Karst Gombong Selatan bukan sekadar hamparan bukit kapur semata, melainkan penyeimbang ekosistem demi kelangsungan aneka makhluk hidup di sekitarnya, termasuk manusia. Namun, ancaman kehancuran karst mulai tampak. Untuk itu, pemanfaatan kawasan ini perlu dibarengi dengan kebijakan perlindungan yang berkelanjutan sehingga tetap terjaga kelestariannya.
Udara sejuk berbalut gemericik air terasa di sekitar Sendang Pelus yang berada di Desa Rogodadi, Kecamatan Buayan, Kabupaten Kebumen, Jawa Tengah, beberapa waktu lalu. Mata air yang berada sekitar 10 kilometer arah selatan dari Gombong ini terletak di kaki bukit karst yang tampak menjulang, setinggi sekitar 150-200 meter.
Sejumlah anak bermain air sekaligus mandi di selokan yang mengalirkan air dari sendang ini. Rimbun dedaunan jati dan beringin membuat betah untuk berlama-lama bernaung di sekitar kawasan ini. “Dulu airnya besar dan deras dibanding sekarang. Mungkin karena ada longsoran bukit itu,” tutur Minarti (43), putri dari Mbah Sukini (65), juru kunci Sendang Pelus.
Sembari memberi makan ikan pelus, ikan yang bentuknya hampir menyerupai ikan lele, tapi dengan ukuran panjang antara 30 sentimeter dan 100 sentimeter, Minarti mengisahkan bahwa sendang ini dikeramatkan dan tidak boleh ada yang mengganggu atau mengambil pelus-pelus ini. Jika hal itu dilakukan, konon sakit atau bencana akan menghampiri yang bersangkutan. “Ada sekitar 10 pelus di sini. Tidak boleh diganggu. Di malam-malam tertentu juga ada orang yang bersemedi di sini,” tuturnya.
Di antara riang tawa anak-anak yang asyik bercengkerama menikmati segarnya air sendang, terdengar suara denting linggis beradu dengan bebatuan dari kejauhan. Di antara bunyi keciprat air dari pelus yang menyambar telur goreng di permukaan, terdengar deru sepeda motor penambang batu menuruni bukit karst. Hanya sekitar 300 meter dari sendang ini, aktivitas tambang batu kapur masih ditemui. “Lima meter kubik batu buat pondasi harganya Rp 450.000,” kata Sarijan (59), penambang batu di sekitar batu lubang.

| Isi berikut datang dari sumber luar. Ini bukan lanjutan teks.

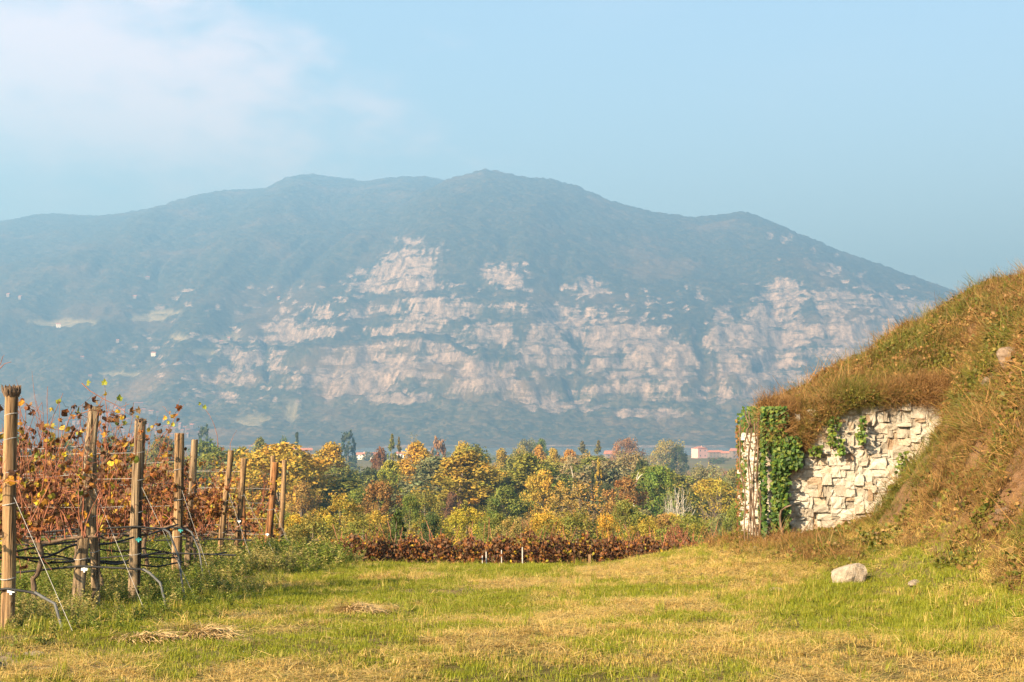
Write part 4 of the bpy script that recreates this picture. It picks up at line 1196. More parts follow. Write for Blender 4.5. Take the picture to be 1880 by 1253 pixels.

Batu lubang merupakan istilah warga setempat untuk menunjuk sebuah lubang yang berada di bawah bukit kapur. Sejumlah ceruk mulai dari ukuran 1 x 2 meter hingga belasan meter tampak di kawasan bukit batu ini. Di sekitarnya tampak tali-temali serta tangga untuk memasang dinamit guna menghancurkan batu untuk kemudian ditambang. “Dari atas pakai dinamit. Lalu diambil batu yang keras untuk pondasi, sisanya dipakai untuk menimbun supaya rata lagi,” ujar Sarijan yang sudah menambang batu sejak usia 14 tahun.

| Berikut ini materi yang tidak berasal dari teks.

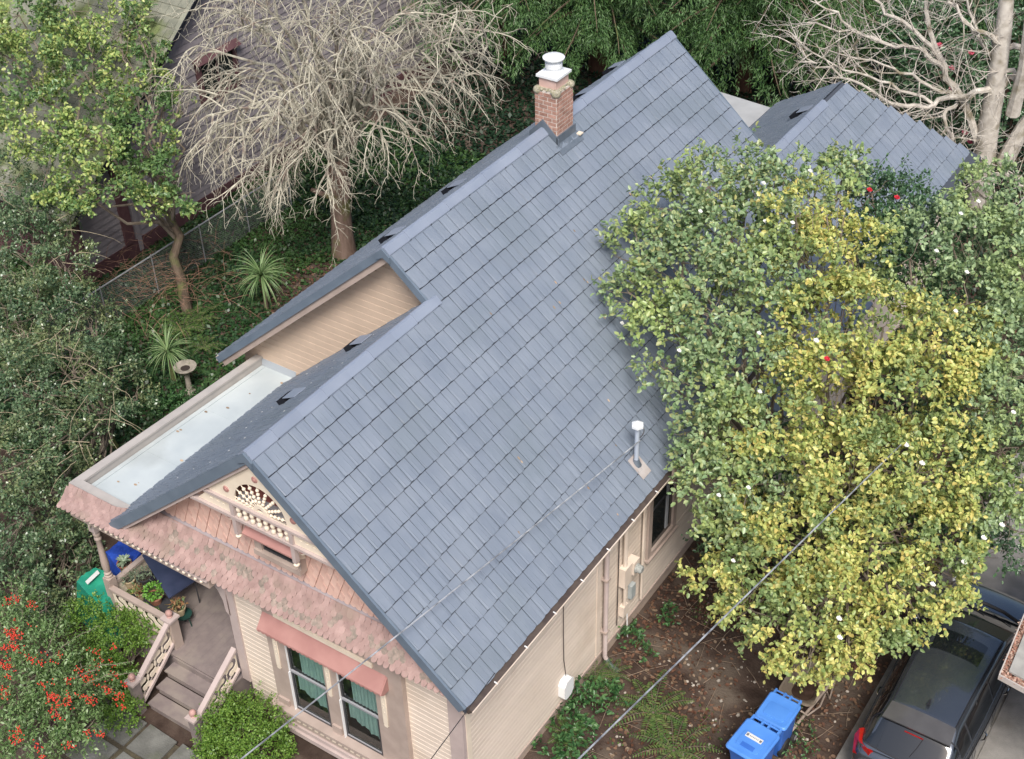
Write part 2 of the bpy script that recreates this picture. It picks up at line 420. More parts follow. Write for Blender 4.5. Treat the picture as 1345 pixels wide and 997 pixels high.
# right wall boards
boards('y', XW - .04, 1, lambda z: .55, lambda z: 4.75, .35, 3.9, m_side)
boards('y', XW - .04, 1, lambda z: 4.89, lambda z: 6.68 if 1.38 < z else 10.2, .35, 3.9, m_side)
boards('y', XW - .04, 1, lambda z: 7.92, lambda z: 10.2, 1.385, 3.9, m_side)
# front wall boards, left and right of the window bay
boards('x', YW + .04, -1, lambda z: -1.46, lambda z: -.72, .35, 3.3, m_side)
boards('x', YW + .04, -1, lambda z: 2.45, lambda z: 3.36, .35, 3.75, m_side)
# rear gable front wall
boards('x', 5.31, -1, lambda z: max(-5.45, XR2 - (ZR2 - .30 - z) / TP), lambda z: min((ZR - z - .32) / TP, (z - ZR) / TP + .22), 3.75, 7.9, m_side2, .16)
# corner boards, skirting
MB().bb((3.36, YW - .035, .0), (XW, YW + .05, 4.0)).build('corner_board', m_trimp, house)
MB().bb((XW - .08, YW + .051, .0), (XW + .012, YW + .17, 3.95)).build('corner_board', m_cream, house)
MB().bb((XW - .06, 4.75, .30), (XW + .012, 4.89, 3.95)).build('corner_board', m_side, house)
MB().bb((XW - .06, .57, .28), (XW + .022, 10.2, .345)).build('water_table', m_trimb, house)
MB().bb((-1.66, YW - .03, .75), (-1.46, YW + .12, 3.9)).build('corner_post', m_trimp, house)
# side bump-out with its low roof (mostly behind the camellias)
bo = MB().bb((XW - .02, 10.2, .0), (4.75, 14.6, 3.35)).build('side_bay', m_side, house)
MB().prism([(3.6, 10.0, 3.95), (4.95, 10.0, 3.35), (4.95, 14.8, 3.35), (3.6, 14.8, 3.95)], (0, 0, .06)).build('bay_roof', m_cap, house)
# downspout
MB().tube([(XW + .09, 4.95, 3.75), (XW + .09, 4.95, .25), (XW + .14, 4.95, .16)], .05, 10).build('downspout', m_trimp, house, smooth=True)
MB().tube([(XW + .13, 4.95, .18), (XW + .22, 4.94, .06), (XW + .45, 4.9, .04)], .06, 8).build('downspout_elbow', mat('drain_green', (.10, .13, .11), None, 4, .5), house, smooth=True)
for z in (.95, 2.4): MB().bb((XW, 4.88, z), (XW + .15, 5.02, z + .04)).build('pipe_strap', m_trimb, house)
# electrical gear
MB().tube([(XW + .08, 5.68, 4.15), (XW + .08, 5.70, 2.1)], .045, 8).build('conduit', m_side, house, smooth=True)
MB().tube([(XW + .04, 5.50, 3.9), (XW + .04, 5.50, .6)], .012, 6).build('cable', m_gutter, house)
MB().bb((XW, 5.58, 1.62), (XW + .15, 5.84, 2.12)).build('meter_box', m_side, house)
mtr = MB().lathe((XW + .2, 5.95, 1.93), [(.105, 0), (.105, .03), (.09, .035), (.09, .1), (.06, .13)], 16, Matrix.Rotation(math.pi / 2, 3, 'Y')).build('electric_meter', mat('meter_glass', (.42, .44, .42), (.3, .31, .3), 30, .15, spec=.8), house, smooth=True)
MB().bb((XW, 5.86, 1.78), (XW + .19, 6.08, 2.1)).build('meter_base', m_side, house)
MB().tube([(XW + .08, 5.72, 1.56), (XW + .08, 5.72, 1.0)], .035, 8).build('conduit', m_side, house, smooth=True)
MB().bb((XW, 5.64, .72), (XW + .11, 5.82, 1.00)).build('junction_box', m_side, house)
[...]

Menurut Sarijan, kawasan itu dimiliki oleh sejumlah orang dan dia bersama rekannya biasa mengumpulkan lima meter kubik batu dalam kurun waktu tiga hingga empat hari. “Ini tanah juragan saya. Biasanya bisa dapat batu untuk dijual sekitar 3-4 hari,” paparnya.
Di sisi lain dari karst Gombong Selatan ini, tepatnya di Desa Candirenggo, Kecamatan Ayah atau berada di belakang Goa Petruk, terdapat pembongkaran karst untuk dibangun jalan dengan panjang hingga 2 kilometer untuk menuju objek wisata Curug Gumawang dan Curug Leses, Goa Langse, serta Tebing Kandangan. “Pembukaan jalan ini merusak karst yang bisa menyimpan air tanah serta berpotensi longsor. Karst ini ibaratnya seperti spons yang bisa menyimpan air puluhan tahun bahkan lebih,” tutur Marsinus Yosa, aktivis lingkungan dan juga warga setempat.